I started picking out boxes with only the best of intentions: I hoped to make my children’s lives easier.

 

My daughter has always been a gymnast. Her life—our lives—revolved around her desire and passion for gymnastics. Six months of repetitive injuries changed her gymnastics dream. She responded to her injuries by saying, “Mom, I don’t think I want to do gynmastics anymore.” At first, I thought, she is just frustrated from all of the setbacks. Then, I thought, this is just a phase and it will pass. When the frustration continued and the “phase” didn’t pass, I chalked her response up to fear … and adolescence. I bargained with myself: This is what she has always wanted to do. Could she really just change her mind?

 

At around the same time, my son, after seeing his older brother graduate with a four-year degree, confided to me that he wanted to take a different path. He said he wasn’t interested in offices, but engines instead.

 

Both of my children’s choices left me questioning: But shouldn’t they do this, or shouldn’t they do that, and couldn’t they make more money doing this, and why would they want to do that?

 

It’s not wrong for me to think of my kids’ futures and want to lighten their loads, but I don’t want to create competing voices in their heads through the process. I want to be included in their decisions and in their futures, of course, but more than that, I want confident kids who will come to me and openly discuss their hopes and dreams. I want them to do so without fear that I will disagree and force them into a box I designed and expect them to live in. My kids know what their hearts are telling them.
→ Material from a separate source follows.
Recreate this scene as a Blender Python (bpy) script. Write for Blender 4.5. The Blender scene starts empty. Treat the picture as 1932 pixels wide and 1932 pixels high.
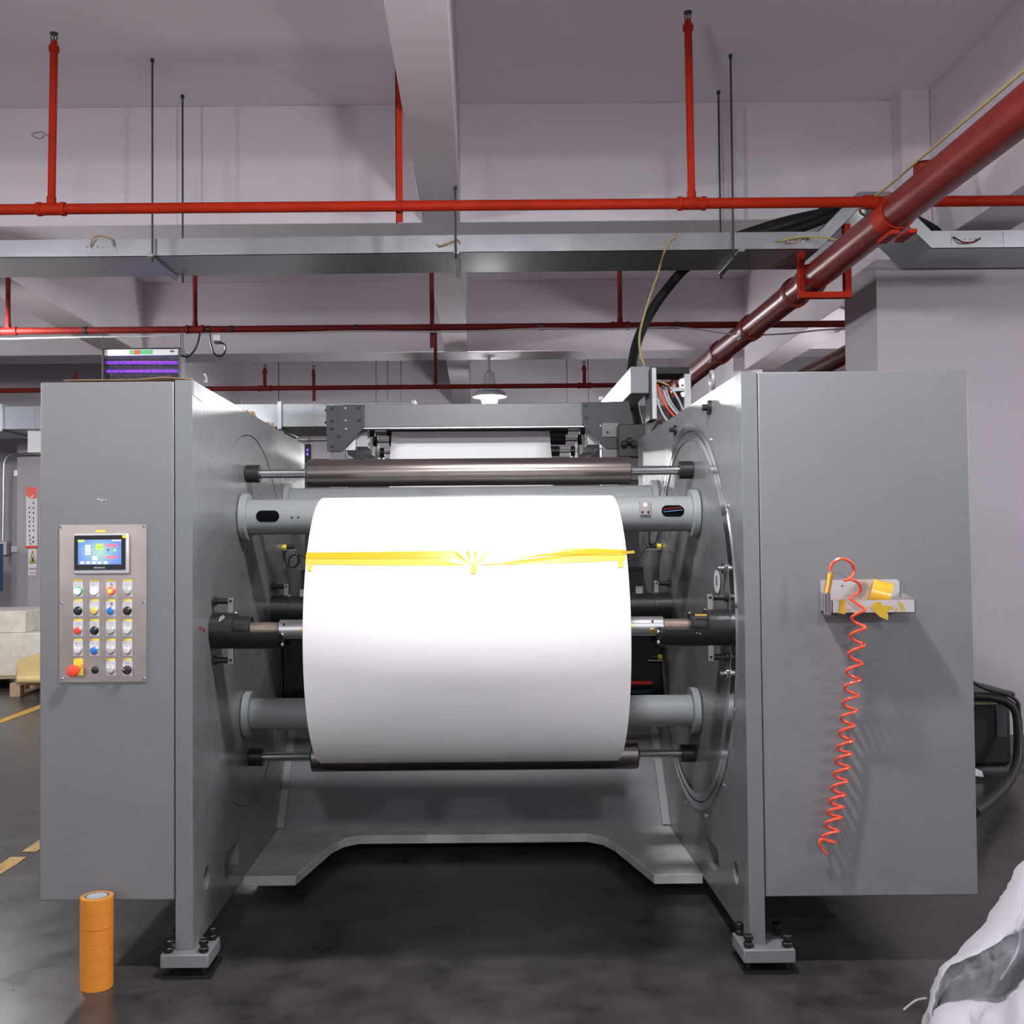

And the hard truth—I am not God. I don’t know which path will be lighter. I don’t have a crystal ball that tells me how it all turns out. I don’t know which box is best suited to them. I have to trust that deep within each of my children is a guide—a gut instinct that drives them towards their passion. I am not vying for superiority over that guide.

 

I think sometimes we miss the big picture as parents. We create boxes based off of our past experiences—and especially our fears. I can look back on my life and the choices I have made and I can point to experiences and decisions I don’t want my kids to repeat. But my kids are smart. They know what brings them joy. They know what challenges them. They know what thoughts and dreams race across their hearts and through their minds. It is my job (and all of our job) to remain open to glimpses of those thoughts and dreams—to ask questions, and to guide these precious pieces of ourselves down a path that brings a sparkle to their eyes and breathless conversations of joy to our lives.

 

Our passions won’t be our kids’ passions. Our kids were uniquely designed to fulfill a purpose all their own. If we will just stand by, willing and available, our kids will package themselves. They will decorate their own boxes with their own personal choice of plain or printed-paper, and maybe even attach a curly or simple bow. Our only job is to love them, and to encourage and help them to grow into who they were designed to be.

 

Will you join me in waiting and watching to see which box they pick?